2. Adaptive capabilities

  • Flexible human expertise: Which skills and roles are most useful across all futures?
  • Adaptive technologies: Which tools can scale up or pivot in all scenarios?
  • Proactive adaptation plans: Which actions prepare you to shift direction as needed?

3. Agile leadership

  • Scenario-informed leaders: How can leaders plan and spot early signals to adapt?
  • Empowering adaptive culture: How do we embed a culture where teams experiment?
  • Agile decision making: How will AI-related decisions be made quickly and with humans?

 

The MELD mindset: A roadmap for leaders

To close, Singh-Murphy introduced the MELD acronym – a simple reminder of what modern leaders need to embed:

  • Mindset: Ability to fuse well with AI
  • Experimentation: Willingness to test and adapt
  • Leadership: Both top-down vision and bottom-up engagement
  • Digital Core: Basic AI literacy for everyone – not just the specialists

“This isn’t about having all the answers,” she reminded the group. “It’s about building a system that can keep learning.”

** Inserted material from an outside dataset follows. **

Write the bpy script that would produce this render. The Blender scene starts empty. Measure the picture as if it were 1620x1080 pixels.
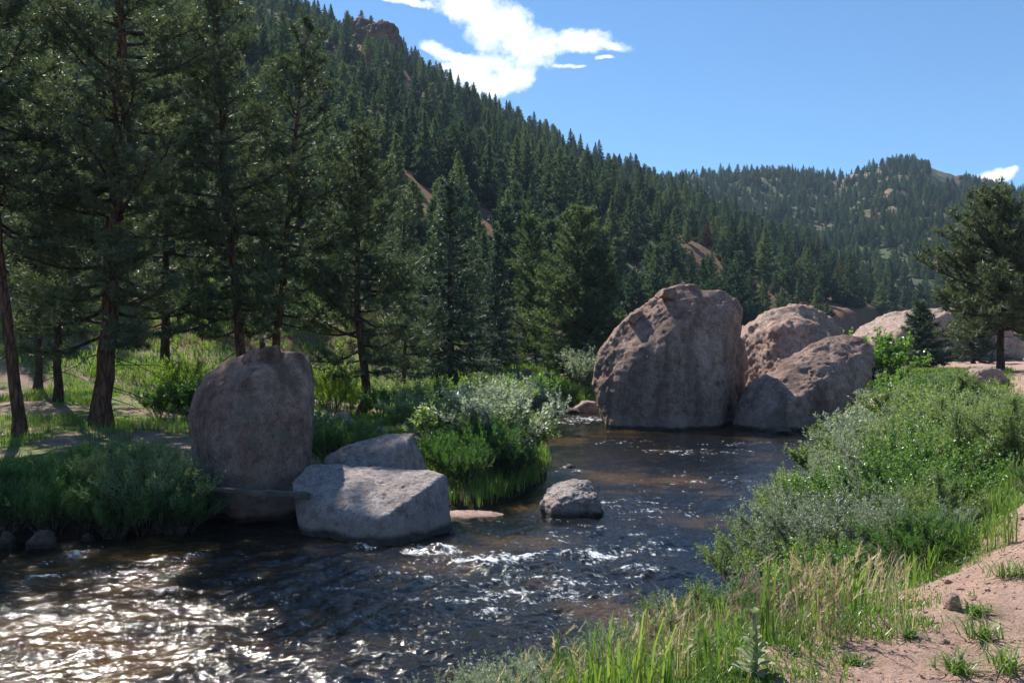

Shinkle echoed this idea, noting that traditional strategy cycles – like annual reviews and three-year plans – are no longer enough.

“We’re entering a world where strategy must be continuous,” he said. “AI can help you do that, but only if you build the capabilities and culture to use it wisely.”

By the end of the session, one thing was clear. While AI strategy can feel overwhelming, it also offers an extraordinary opportunity to shape the future.

The path forward isn’t about waiting for certainty. It’s about creating the conditions to thrive in flux – and being bold enough to lead the way.